The situation in our own positions was unclear. We would have to wait till nightfall to find out for sure. Between occupied shellholes the ground was littered with dead and wounded. To get a rough picture Unteroffizier Baumann and Gefreiter Weisenberger jumped from shelhole to shellhole. It seemed that in case of another French attack we would be able to field just 25-30 men. Vizefeldwebel Rauh and Demmel were wounded. Leutnant Spitzfaden was missing (soon established to be dead).

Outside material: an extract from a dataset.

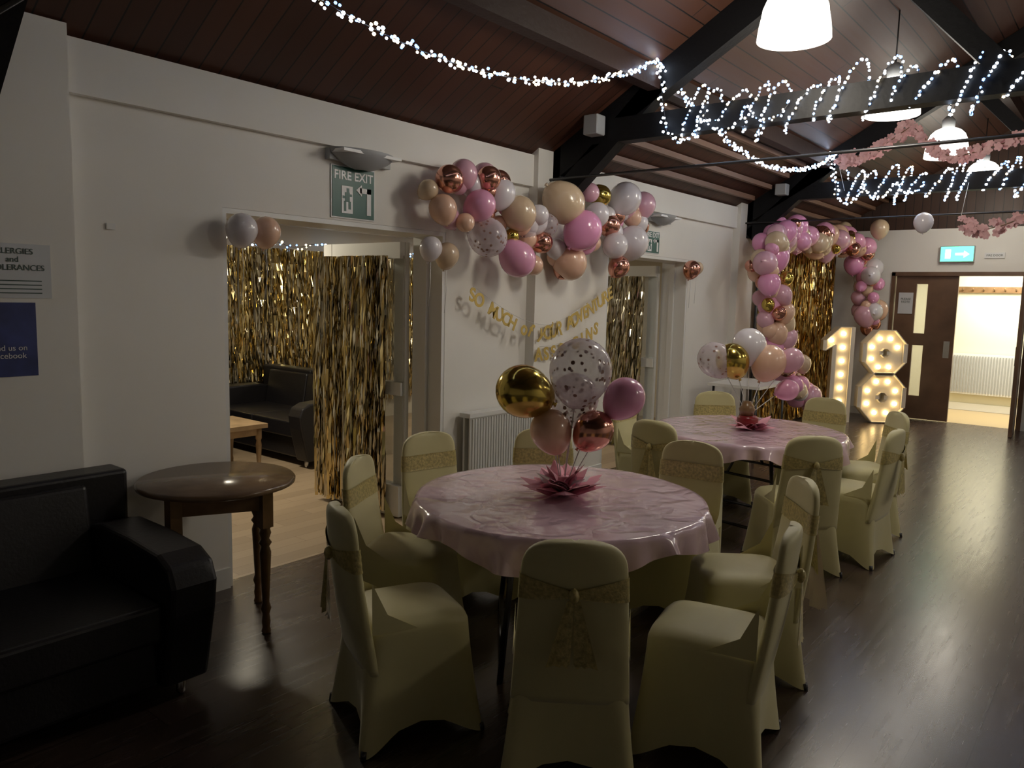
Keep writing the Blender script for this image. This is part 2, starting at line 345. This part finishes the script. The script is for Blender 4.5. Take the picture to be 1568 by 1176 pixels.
mb=MB(); mb.box((.05,4.24,.18),(.07,5.0,.82),M_white); mb.box((.11,4.24,.18),(.125,5.0,.82),M_white); mb.box((.03,4.22,.80),(.14,5.02,.835),M_white)
for i in range(24): mb.box((.125,4.26+i*.031,.21),(.137,4.276+i*.031,.79),M_white)
mb.box((.02,4.4,.3),(.05,4.45,.7),M_white); mb.box((.02,4.8,.3),(.05,4.85,.7),M_white); mb.cyl((.09,4.19,0),(.09,4.19,.22),.01,M_white); mb.cyl((.09,4.19,.22),(.09,4.25,.22),.018,M_white)
mb.obj('radiator',bevel=.003)
# ---------------------------------------------------------------- tinsel curtains
def tinsel(mb,a,b,z0,z1,m,dens=70,layers=2,sway=.012,m2=None,tws=1.3,wd=(.005,.012)):
    a=V(a);b=V(b); d=(b-a); L=d.length; d.normalize(); nrm=V((d.y,-d.x,0)); n=int(L*dens)
    for l in range(layers):
        for i in range(n):
            s=(i+random.random())/n*L; w=random.uniform(*wd); ph=random.random()*6; zb=z0+random.uniform(0,.06)
            K=int((z1-zb)/.09)+2; vs=[]; t0=random.uniform(-.5,.5)+.5*math.sin(s*14)
            for k in range(K):
                z=z1+(zb-z1)*k/(K-1); off=sway*math.sin(ph+z*3)+random.uniform(-.004,.004)+.01*l+.018*math.sin(s*28); tw=t0+random.uniform(-tws,tws)
                c=a+d*(s+.01*math.sin(z*2.5+ph))+nrm*off; c.z=z; e=(d*math.cos(tw)+nrm*math.sin(tw))*w
                vs+= [c-e,c+e]
            mb.faces(vs,[(2*k,2*k+1,2*k+3,2*k+2) for k in range(K-1)],m if (m2 is None or random.random()<.6) else m2,False)
mb=MB(); tinsel(mb,(-4.08,2.6,0),(-4.08,9.6,0),.25,2.22,M_gold,55,2,m2=M_goldd,wd=(.008,.018)); mb.obj('foil_fringe_curtain',recalc=False)
def openleaf(name,y,xr,xl):
    mb=MB(); h=2.10
    a=V((xr,y,0)); b=V((xl,y-.06,0))
    def post(f,w): 
        p=a.lerp(b,f); mb.box((p.x-w/2,p.y-.02,.01),(p.x+w/2,p.y+.02,h),M_white)
    post(.06,.12); post(.95,.10)
    mb.box((xl,y-.075,h-.12),(xr,y+.015,h),M_white); mb.box((xl,y-.075,.01),(xr,y+.015,.25),M_white); mb.box((xl,y-.06,.95),(xr,y,1.05),M_white)
    mb.box((xl,y-.04,.25),(xr,y-.03,h-.1),M_glass); mb.obj(name)
openleaf('door_3',4.0,-.32,-1.22); openleaf('door_4',7.86,-.32,-1.22)
mb=MB(); tinsel(mb,(-.43,3.86,0),(-1.24,3.84,0),.03,2.0,M_goldd,110,3,.015,m2=M_gold,tws=.9,wd=(.005,.013))
mb.obj('foil_fringe_curtain',recalc=False)
mb=MB(); tinsel(mb,(-.44,7.72,0),(-1.24,7.70,0),.03,1.98,M_goldd,90,3,.015,tws=.9,wd=(.006,.014)); mb.obj('foil_fringe_curtain',recalc=False)
mb=MB(); tinsel(mb,(.10,9.75,0),(.14,12.6,0),.02,2.45,M_goldr,75,3,.015,m2=M_gold); mb.cyl((.10,9.7,2.47),(.14,12.65,2.47),.015,M_metal); mb.cyl((.10,9.68,0),(.10,9.68,2.47),.015,M_metal); mb.cyl((.14,12.66,0),(.14,12.66,2.47),.015,M_metal); mb.obj('foil_fringe_backdrop',recalc=False)
# ---------------------------------------------------------------- banquet chair
def se(hw,hd,n,N):
    o=[]
    for j in range(N):
        a=2*math.pi*j/N; c,s=math.cos(a),math.sin(a)
        o.append((hw*math.copysign(abs(c)**(2/n),c),hd*math.copysign(abs(s)**(2/n),s),a))
    return o
def chair():
    mb=MB(); N=72; rings=[]
    for i in range(13):
        t=i/12; r=[]
        for x,y,a in se(1,1,6,N):
            k=min(1,abs(math.sin(2*a))); kk=k**1.3
            h=.208+t*t*.018*kk+t*(.040*kk-.012*(1-kk))
            zb=.075*(1-k**.9)
            z=.445*(1-t)+zb*t
            r.append(V((x*h,y*h*1.03,z)))
        rings.append(r)
    top=[]
    for sc,z in ((.0,.505),(.35,.503),(.7,.495),(.9,.480),(.98,.462)):
        top.append([V((x*.208*max(sc,.01),y*.214*max(sc,.01),z)) for x,y,a in se(1,1,5,N)])
    mb.loft(top+rings,M_cover,cap0=True)
    rg=[]; S=28
    for i in range(S+1):
        s=i/S*.80/(18/28) if i<18 else .80+.20*(1-(1-(i-18)/10)**1.7)
        z=.30+.61*s; w=.212-.036*s
        if s>.80: w*= max(0,1-((s-.80)/.20)**3.2*.9995)**(1/2.9)*.999+.001
        th=.034-.008*s; 
        if s>.95: th*=.4+.6*max(0,1-((s-.95)/.05)**2)**.5
        cy=-.185-.075*s-.012*math.sin(s*3)
        rg.append([V((x*w, cy+y*th-.02*(1-abs(x)**2)*s, z)) for x,y,a in se(1,1,3,40)])
    mb.loft(rg,M_cover,True,True)
    for sx in (-1,1):
        mb.faces([V((sx*.200,-.20,.66)),V((sx*.207,-.20,.46)),V((sx*.207,-.02,.46)),V((sx*.203,-.14,.53))],[(0,1,2,3)],M_cover)
    def cyz(z): s=(z-.30)/.61; return -.185-.075*s-.012*math.sin(s*3), .212-.036*s
    # sash: band wrapped round the back, gathered to the rear knot
    ring=[]
    for dz in (.045,.030,.015,.0,-.015,-.030,-.045):
        row=[]
        for x,y,a in se(1,1,3,48):
            rear=(y<0); g=(.22+.78*abs(x)**.8) if rear else 1
            z=.742+dz*g-(.012*(1-abs(x)) if rear else 0); cy,w=cyz(z)
            puff=.0035+(.006*(1-abs(x)) if rear else 0)+(.003 if round(abs(dz)*1000) in (15,45) else 0)
            row.append(V((x*(w+.0035),cy+y*(.028+puff)-.02*(1-abs(x)**2)*.75,z)))
        ring.append(row)
    mb.loft(ring,M_sash)
    cy,w=cyz(.73); yk=cy-.062
    mb.lathe((0,yk,.729),[(.006,-.026),(.015,-.016),(.019,0),(.015,.016),(.006,.026)],M_sash,12)
    for sx in (-1,1):
        for k in range(3):
            mb.faces([V((sx*.004*k,yk-.004,.715)),V((sx*(.010+.006*k),yk-.008,.715)),V((sx*(.040+.024*k),yk-.012,.50-.01*k)),V((sx*(.018+.024*k),yk-.024+.008*k,.485)),V((sx*(.006+.02*k),yk-.008,.495))],[(0,1,2,3,4)],M_sash)
    for sx in (-1,1):
        for sy in (-1,1): mb.cyl((sx*.235,sy*.242,0),(sx*.232,sy*.239,.03),.012,M_metal,8)
    return mb.obj('banquet_chair')
chairs=[((2.41,2.31),(-.58,.81)),((1.77,2.06),(.40,.92)),((1.25,2.56),(.88,.47)),((1.02,3.12),(.97,-.2)),((1.33,3.60),(.68,-.73)),((2.06,3.82),(.15,-.99)),
((2.79,2.72),(-.975,-.22)),((2.62,3.42),(-.78,-.62)),
((2.30,5.02),(-.66,.75)),((2.52,5.50),(-1,.05)),((2.38,6.24),(-.8,-.6)),((1.5,4.87),(.1,1)),((.88,5.65),(1,.05)),((1.2,6.32),(.6,-.75)),((1.88,6.60),(-.1,-1))]
cs=[chair()]; (x,y),(fx,fy)=chairs[0]; cs[0].location=(x,y,0); cs[0].rotation_euler=(0,0,math.atan2(-fx,fy))
for (x,y),(fx,fy) in chairs[1:]: cs.append(instance(cs[0],(x,y,0),math.atan2(-fx,fy)))
mb=MB(); M_net=mat('tulle_net',(.72,.62,.55),.7,alpha=.4)
for k in range(9):
    a=-.5+k*.12; L=.42+.05*math.sin(k*5)
    mb.faces([V((0,0,0)),V((.03,0,-.02)),V((.03+L*.35*a+.03,-.03*abs(math.sin(k)),-L*.6)),V((L*.5*a+.08,-.05*abs(math.sin(k*2)),-L)),V((L*.5*a,-.04,-L*.97)),V((L*.3*a,-.02,-L*.5))],[(0,1,2,3,4,5)],M_net)
mb.obj('tulle_bow',(0,-.33,.73),parent=cs[7],recalc=False)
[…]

Dispersed in the shellholes lay the ragged remains of the company. Shells exploded relentlessly around us. Necks tucked in, trying to disappear into our steel helmets, knees hugged to our chests as the chunks of mud and splinters rained down on us. Vain attempts to chit chat, to escape the reality of the situation for a moment, each attempt failing by the next salvo. The sun was still high in the sky. It gave us little pleasure that the French infantry in front of us were no better off because our artillery was active as well, their shells screaming over our heads, exploding in front of us and adding to the tremors of the earth. Every shell that fell 50m short added to our misery, not the enemies. Only nightfall could help, its shadows releasing us from our hell.  

In the late afternoon there was a crackling of French rifle fire. A group of wounded men had decided not to wait for nightfall and had tried to make their way back, one by one they were shot down.